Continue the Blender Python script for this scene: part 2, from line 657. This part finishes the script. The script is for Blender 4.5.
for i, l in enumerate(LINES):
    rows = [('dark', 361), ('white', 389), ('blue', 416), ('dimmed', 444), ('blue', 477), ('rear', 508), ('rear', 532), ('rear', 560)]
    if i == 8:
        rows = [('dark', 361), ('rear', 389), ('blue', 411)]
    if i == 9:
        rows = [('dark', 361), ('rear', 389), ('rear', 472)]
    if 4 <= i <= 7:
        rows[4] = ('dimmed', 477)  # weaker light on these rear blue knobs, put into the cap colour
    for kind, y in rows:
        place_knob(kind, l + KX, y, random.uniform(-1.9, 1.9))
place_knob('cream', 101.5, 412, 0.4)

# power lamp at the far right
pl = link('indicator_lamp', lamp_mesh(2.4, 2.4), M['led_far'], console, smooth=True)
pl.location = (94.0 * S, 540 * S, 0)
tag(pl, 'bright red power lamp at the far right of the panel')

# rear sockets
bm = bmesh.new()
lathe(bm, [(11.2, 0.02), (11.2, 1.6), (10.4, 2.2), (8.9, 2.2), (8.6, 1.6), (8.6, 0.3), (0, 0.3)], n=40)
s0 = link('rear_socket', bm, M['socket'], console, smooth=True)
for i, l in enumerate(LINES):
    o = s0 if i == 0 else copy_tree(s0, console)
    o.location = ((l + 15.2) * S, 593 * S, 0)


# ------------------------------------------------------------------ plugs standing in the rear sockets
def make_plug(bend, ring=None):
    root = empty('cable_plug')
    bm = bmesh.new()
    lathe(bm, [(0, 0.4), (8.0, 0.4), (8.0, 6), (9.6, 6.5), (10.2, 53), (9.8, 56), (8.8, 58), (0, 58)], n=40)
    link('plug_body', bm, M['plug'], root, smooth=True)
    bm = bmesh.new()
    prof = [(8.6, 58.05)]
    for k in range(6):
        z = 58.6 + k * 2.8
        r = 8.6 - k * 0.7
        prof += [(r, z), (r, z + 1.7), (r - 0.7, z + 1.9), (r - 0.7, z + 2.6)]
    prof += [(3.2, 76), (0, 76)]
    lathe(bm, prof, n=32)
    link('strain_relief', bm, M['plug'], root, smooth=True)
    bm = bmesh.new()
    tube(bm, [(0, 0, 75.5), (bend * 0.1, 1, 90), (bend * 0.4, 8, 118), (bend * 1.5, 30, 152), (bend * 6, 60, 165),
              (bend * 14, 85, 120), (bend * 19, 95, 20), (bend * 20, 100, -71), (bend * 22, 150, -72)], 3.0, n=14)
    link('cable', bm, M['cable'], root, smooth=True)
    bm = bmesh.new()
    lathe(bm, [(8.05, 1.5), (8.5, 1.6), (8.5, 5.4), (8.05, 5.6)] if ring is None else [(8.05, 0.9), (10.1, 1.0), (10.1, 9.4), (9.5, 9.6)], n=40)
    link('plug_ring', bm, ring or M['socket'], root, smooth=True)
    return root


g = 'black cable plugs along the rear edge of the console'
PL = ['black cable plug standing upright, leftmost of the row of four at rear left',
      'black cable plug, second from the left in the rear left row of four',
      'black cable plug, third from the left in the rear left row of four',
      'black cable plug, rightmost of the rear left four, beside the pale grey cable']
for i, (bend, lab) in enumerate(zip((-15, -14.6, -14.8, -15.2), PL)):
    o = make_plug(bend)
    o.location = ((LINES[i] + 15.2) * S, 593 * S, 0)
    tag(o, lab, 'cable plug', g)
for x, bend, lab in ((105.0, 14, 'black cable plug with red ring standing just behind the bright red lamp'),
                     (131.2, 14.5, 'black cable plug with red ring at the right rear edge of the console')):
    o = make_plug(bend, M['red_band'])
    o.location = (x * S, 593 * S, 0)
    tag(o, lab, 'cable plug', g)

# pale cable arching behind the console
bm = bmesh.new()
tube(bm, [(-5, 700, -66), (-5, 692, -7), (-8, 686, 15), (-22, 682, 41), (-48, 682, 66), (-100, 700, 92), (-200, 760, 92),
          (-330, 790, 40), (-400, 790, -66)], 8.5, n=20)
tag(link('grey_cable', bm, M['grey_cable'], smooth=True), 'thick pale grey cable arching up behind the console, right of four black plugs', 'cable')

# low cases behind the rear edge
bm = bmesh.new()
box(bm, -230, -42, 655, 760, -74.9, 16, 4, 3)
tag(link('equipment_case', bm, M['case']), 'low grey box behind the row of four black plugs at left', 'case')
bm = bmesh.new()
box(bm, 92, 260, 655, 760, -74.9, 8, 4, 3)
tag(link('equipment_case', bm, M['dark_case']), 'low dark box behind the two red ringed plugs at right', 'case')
§ §
Objective ▸
Track down the lines that include the word "from" and copy them.

Answer for this exercise ▸
Continue the Blender Python script for this scene: part 2, from line 657. This part finishes the script. The script is for Blender 4.5.
      'black cable plug, second from the left in the rear left row of four',
      'black cable plug, third from the left in the rear left row of four',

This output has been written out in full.